The module ships with the NI‑DAQmx driver, which exposes a consistent API across all NI DAQ hardware. Developers can write acquisition code in LabVIEW, LabWindows/CVI, C/C++, Python (nidaqmx package), or .NET. A typical Python snippet to acquire 1000 samples from channel Dev1/ai0 at 10 kS/s looks like:

import nidaqmx

with nidaqmx.Task() as task:
    task.ai_channels.add_ai_voltage_chan("Dev1/ai0")
    task.timing.cfg_samp_clk_timing(10000, samps_per_chan=1000)
    data = task.read(number_of_samples_per_channel=1000)

The NI MAX (Measurement & Automation Explorer) configuration utility lets engineers verify hardware detection, run self-calibration, and set channel ranges without writing any code — useful for incoming inspection and periodic calibration workflows.


Typical Application Scenarios

Because the 6375 balances channel count, resolution, and timing sophistication, it appears in:

  1. Structural health monitoring — logging strain gauges, accelerometers, and thermocouples across a large sensor array on a single card.
  2. Hardware-in-the-loop (HIL) simulation — feeding analog stimuli to an ECU while reading back actuator-drive signals through the same card, synchronized via the STC3 trigger bus.
  3. Production ATE — high-mix test systems where a single instrument slot must cover power supply sequencing (PWM/DIO), analog measurement (AI), and stimulus generation (AO).
  4. Rotating machinery analysis — encoder input on a counter, vibration on AI channels, all phase-locked through retriggerable tasks.

Why Domestic Alternatives Matter

Export controls and supply-chain risk have accelerated demand for domestically manufactured PXIe multifunction I/O modules that match the 6375's specification.
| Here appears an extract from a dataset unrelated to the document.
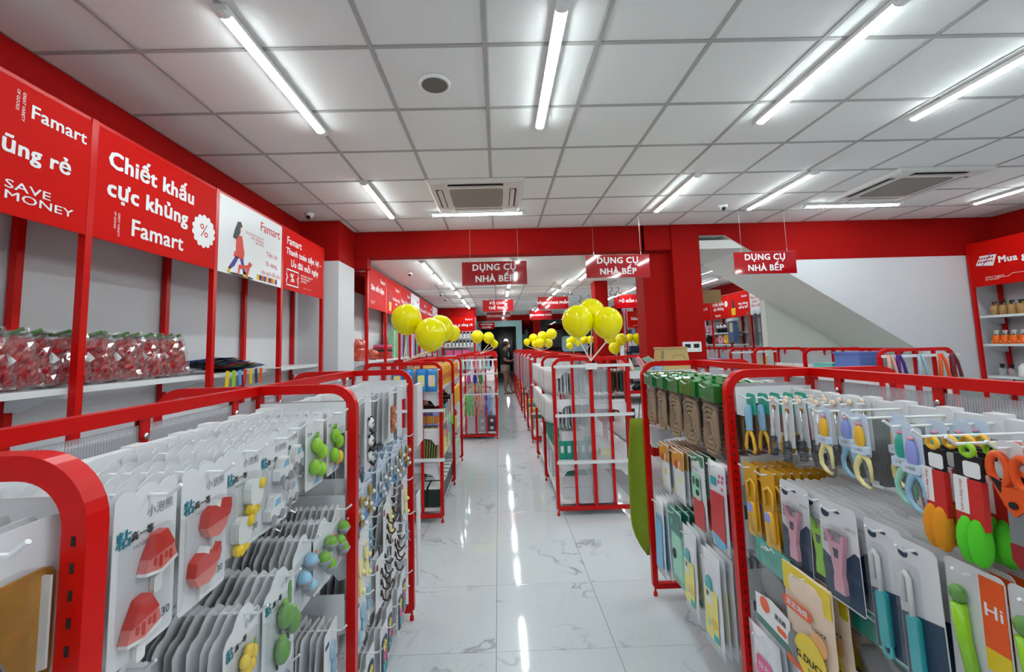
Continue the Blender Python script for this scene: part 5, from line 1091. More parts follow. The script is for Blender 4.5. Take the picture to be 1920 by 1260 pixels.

Key requirements for a drop-in alternative include:

  • PXIe electrical and mechanical compliance (PICMG PXI-1 / PXIe-1 specifications)
  • 16-bit ADC with at least 3.5 MS/s aggregate throughput
  • Onboard FPGA or dedicated timing ASIC to replicate independent analog/digital timing engines and retriggerable tasks
  • NI‑DAQmx-compatible API or a migration-friendly SDK that preserves the task/channel/timing abstraction
  • PXI trigger bus support for multi-card synchronization

Domestic vendors targeting this space typically implement the timing engine in an onboard FPGA (Xilinx or Domestic FPGA) rather than a custom ASIC, trading marginal BOM cost for flexibility. The software layer is the harder problem: replicating NI‑DAQmx's breadth of timing modes and cross-platform support requires significant driver engineering.


Summary

The PXIe‑6375 sets a demanding but well-documented target: 208 AI channels at 16-bit / 3.8 MS/s, backed by the NI‑STC3 timing engine, four 32-bit counters, and the mature NI‑DAQmx ecosystem. For engineers evaluating domestic alternatives, the checklist is straightforward — match the ADC performance, replicate the independent timing architecture, and ensure the driver API is deep enough to port existing LabVIEW or Python acquisition code without a full rewrite.